What is required:
All of the listing below must be repeated word for word. Pictures are the only thing to omit.

□ □ □ □ □ □ □

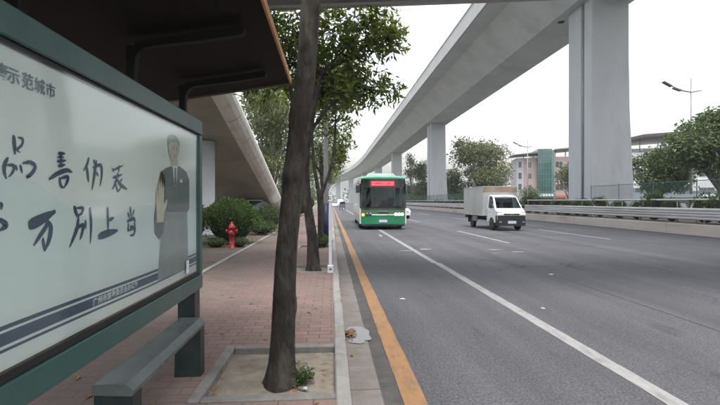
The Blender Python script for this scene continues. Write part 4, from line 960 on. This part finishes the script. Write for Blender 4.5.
def curve_panel(mb, z0, z1, y0a, y1a, x=BW, mi=0, bulge=.09, n=10, th=.03, inset=.0):
    ro, ri = [], []
    for zz, yy in ((z0, y0a), (z1, y1a)):
        o_, i_ = [], []
        for k in range(n + 1):
            u = -1 + 2 * k / n; xx = u * (x - inset); yb = yy + bulge * abs(u) ** 3
            o_.append((xx, yb, zz)); i_.append((xx, yb + th, zz))
        ro.append(o_); ri.append(i_)
    ring0 = ro[0] + ri[0][::-1]; ring1 = ro[1] + ri[1][::-1]
    mb.loft([ring0, ring1])
b = MB(); curve_panel(b, .30, .80, 0, -.01); b.build('front_panel', M['bus_green'], bus)
b = MB(); curve_panel(b, .802, 1.07, -.01, 0); up = b.build('upper_front_panel', M['bus_dark_green'], bus)
b = MB(); curve_panel(b, 1.072, 1.16, 0.0, .005); curve_panel(b, 2.27, 2.745, .055, .07); b.build('windscreen_surround', M['bus_black'], bus)
b = MB(); b.prism([(-BW, 1.0), (-BW + .10, 1.0), (-BW + .10, 1.0)], 'y', .1, .11) if False else None
b = MB()
for s in (-1, 1): b.loft([[(s * (BW - .001), .085, 1.163), (s * (BW - .13), .06, 1.163), (s * (BW - .13), .11, 1.163), (s * (BW - .001), .14, 1.163)], [(s * (BW - .001), .14, 2.268), (s * (BW - .13), .115, 2.268), (s * (BW - .13), .16, 2.268), (s * (BW - .001), .20, 2.268)]])
b.build('corner_post', M['bus_black'], bus)
b = MB(); curve_panel(b, 1.163, 2.267, 0.005, .055, BW - .135, th=.012); ws = b.build('windscreen', M['glass_dark'], bus)
b = MB()
for s, x0 in ((1, -.9), (1, .25)): b.tube([(x0, -.035, 1.17), (x0 + .35, -.03, 1.28), (x0 + .95, .0, 1.42)], .012, 5)
b.build('wiper', M['black'], ws)
b = MB(); b.box(-.66, .62, .035, .060, 2.36, 2.62, bev=.01); sg = b.build('destination_sign', M['led_red'], bus)
# bright dot characters on the sign; the words cannot be read in the photograph, only their blocks
b = MB(); rnd = random.Random(3)
for cx in (-.53, -.33, -.13, .07, .27, .47):
    for i in range(5):
        for j in range(6):
            on = (i in (0, 4) and j in (0, 1, 4, 5)) or (j in (0, 5) and rnd.random() < .85) or rnd.random() < .34
            if on: b.box(cx - .075 + i * .034, cx - .075 + i * .034 + .024, .028, .033, 2.395 + j * .032, 2.395 + j * .032 + .023)
b.build('sign_dots', M['led_light'], sg)
b = MB(); b.box(-.62, .62, -.028, -.012, .775, .815, bev=.006); b.build('front_trim', M['chrome'], up)
b = MB(); b.box(-.26, .26, -.028, -.012, .90, .98, bev=.006); b.build('badge_bar', M['bus_black'], up)
for x in (.68, .86, 1.04):
    b = MB(); b.lathe([(.075, -.05), (.085, -.03), (.085, .02)], 16, (x, .02 + .05 * (x > 1) - .01, .83), axis='y'); b.build('headlight', M['head_lit'], bus)
for x in (-.68, -.86): 
    b = MB(); b.lathe([(.075, -.05), (.085, -.03), (.085, .02)], 16, (x, .02, .83), axis='y'); b.build('headlight', M['dim_lens'], bus)
b = MB(); b.lathe([(.07, -.03), (.08, -.01), (.08, .04)], 14, (-1.08, .03, .80), axis='y'); b.build('indicator', M['amber_lit'], bus)
b = MB(); b.box(-.22, .22, -.022, -.012, .40, .54, bev=.003); b.build('number_plate', M['plate'], bus)
b = MB(); b.box(-1.16, 1.16, .03, .4, .20, .298); b.box(-1.1, 1.1, .4, BL - .1, .34, .46); b.build('underbody', M['black'], bus)
for s in (-1, 1):
    b = MB(); b.tube([(s * 1.12, .12, 2.58), (s * 1.30, -.18, 2.58), (s * 1.38, -.22, 2.42)], .022, 6); ar = b.build('mirror_arm', M['bus_black'], bus)
    b = MB(); b.box(s * 1.38 - .10, s * 1.38 + .10, -.26, -.17, 1.98, 2.42, bev=.03); b.build('mirror', M['bus_black'], ar)
b = MB()
for s in (-1, 1):
    x0, x1 = (-BW + .022, -BW + .03) if s < 0 else (BW - .03, BW - .022)
    ys_ = [.16, .95, 2.2, 3.6, 5.0, 6.4, 7.8, 9.2, BL - .12]
    for a, c in zip(ys_, ys_[1:]): b = MB(); b.box(x0, x1, a + .112, c - .002, 1.153, 2.50); b.build('side_window', M['glass_side'], bus)
pass
M['bus_floor'] = mat('bus_floor', (.03, .032, .035), .7, vary=.3)
M['seat_blue'] = mat('bus_seat', (.05, .09, .14), .6, vary=.2)
b = MB(); b.box(-BW + .065, BW - .065, .2, BL - .1, .50, .55); b.box(-1.08, 1.08, .12, .55, .75, 1.22, bev=.06); b.build('floor_and_dashboard', M['bus_floor'], bus)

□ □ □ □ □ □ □

Response:
The Blender Python script for this scene continues. Write part 4, from line 960 on. This part finishes the script. Write for Blender 4.5.
def curve_panel(mb, z0, z1, y0a, y1a, x=BW, mi=0, bulge=.09, n=10, th=.03, inset=.0):
    ro, ri = [], []
    for zz, yy in ((z0, y0a), (z1, y1a)):
        o_, i_ = [], []
        for k in range(n + 1):
            u = -1 + 2 * k / n; xx = u * (x - inset); yb = yy + bulge * abs(u) ** 3
            o_.append((xx, yb, zz)); i_.append((xx, yb + th, zz))
        ro.append(o_); ri.append(i_)
    ring0 = ro[0] + ri[0][::-1]; ring1 = ro[1] + ri[1][::-1]
    mb.loft([ring0, ring1])
b = MB(); curve_panel(b, .30, .80, 0, -.01); b.build('front_panel', M['bus_green'], bus)
b = MB(); curve_panel(b, .802, 1.07, -.01, 0); up = b.build('upper_front_panel', M['bus_dark_green'], bus)
b = MB(); curve_panel(b, 1.072, 1.16, 0.0, .005); curve_panel(b, 2.27, 2.745, .055, .07); b.build('windscreen_surround', M['bus_black'], bus)
b = MB(); b.prism([(-BW, 1.0), (-BW + .10, 1.0), (-BW + .10, 1.0)], 'y', .1, .11) if False else None
b = MB()
for s in (-1, 1): b.loft([[(s * (BW - .001), .085, 1.163), (s * (BW - .13), .06, 1.163), (s * (BW - .13), .11, 1.163), (s * (BW - .001), .14, 1.163)], [(s * (BW - .001), .14, 2.268), (s * (BW - .13), .115, 2.268), (s * (BW - .13), .16, 2.268), (s * (BW - .001), .20, 2.268)]])
b.build('corner_post', M['bus_black'], bus)
b = MB(); curve_panel(b, 1.163, 2.267, 0.005, .055, BW - .135, th=.012); ws = b.build('windscreen', M['glass_dark'], bus)
b = MB()
for s, x0 in ((1, -.9), (1, .25)): b.tube([(x0, -.035, 1.17), (x0 + .35, -.03, 1.28), (x0 + .95, .0, 1.42)], .012, 5)
b.build('wiper', M['black'], ws)
b = MB(); b.box(-.66, .62, .035, .060, 2.36, 2.62, bev=.01); sg = b.build('destination_sign', M['led_red'], bus)
# bright dot characters on the sign; the words cannot be read in the photograph, only their blocks
b = MB(); rnd = random.Random(3)
for cx in (-.53, -.33, -.13, .07, .27, .47):
    for i in range(5):
        for j in range(6):
            on = (i in (0, 4) and j in (0, 1, 4, 5)) or (j in (0, 5) and rnd.random() < .85) or rnd.random() < .34
            if on: b.box(cx - .075 + i * .034, cx - .075 + i * .034 + .024, .028, .033, 2.395 + j * .032, 2.395 + j * .032 + .023)
b.build('sign_dots', M['led_light'], sg)
b = MB(); b.box(-.62, .62, -.028, -.012, .775, .815, bev=.006); b.build('front_trim', M['chrome'], up)
b = MB(); b.box(-.26, .26, -.028, -.012, .90, .98, bev=.006); b.build('badge_bar', M['bus_black'], up)
for x in (.68, .86, 1.04):
    b = MB(); b.lathe([(.075, -.05), (.085, -.03), (.085, .02)], 16, (x, .02 + .05 * (x > 1) - .01, .83), axis='y'); b.build('headlight', M['head_lit'], bus)
for x in (-.68, -.86): 
    b = MB(); b.lathe([(.075, -.05), (.085, -.03), (.085, .02)], 16, (x, .02, .83), axis='y'); b.build('headlight', M['dim_lens'], bus)
b = MB(); b.lathe([(.07, -.03), (.08, -.01), (.08, .04)], 14, (-1.08, .03, .80), axis='y'); b.build('indicator', M['amber_lit'], bus)
b = MB(); b.box(-.22, .22, -.022, -.012, .40, .54, bev=.003); b.build('number_plate', M['plate'], bus)
b = MB(); b.box(-1.16, 1.16, .03, .4, .20, .298); b.box(-1.1, 1.1, .4, BL - .1, .34, .46); b.build('underbody', M['black'], bus)
for s in (-1, 1):
    b = MB(); b.tube([(s * 1.12, .12, 2.58), (s * 1.30, -.18, 2.58), (s * 1.38, -.22, 2.42)], .022, 6); ar = b.build('mirror_arm', M['bus_black'], bus)
    b = MB(); b.box(s * 1.38 - .10, s * 1.38 + .10, -.26, -.17, 1.98, 2.42, bev=.03); b.build('mirror', M['bus_black'], ar)
b = MB()
for s in (-1, 1):
    x0, x1 = (-BW + .022, -BW + .03) if s < 0 else (BW - .03, BW - .022)
    ys_ = [.16, .95, 2.2, 3.6, 5.0, 6.4, 7.8, 9.2, BL - .12]
    for a, c in zip(ys_, ys_[1:]): b = MB(); b.box(x0, x1, a + .112, c - .002, 1.153, 2.50); b.build('side_window', M['glass_side'], bus)
pass
M['bus_floor'] = mat('bus_floor', (.03, .032, .035), .7, vary=.3)
M['seat_blue'] = mat('bus_seat', (.05, .09, .14), .6, vary=.2)
b = MB(); b.box(-BW + .065, BW - .065, .2, BL - .1, .50, .55); b.box(-1.08, 1.08, .12, .55, .75, 1.22, bev=.06); b.build('floor_and_dashboard', M['bus_floor'], bus)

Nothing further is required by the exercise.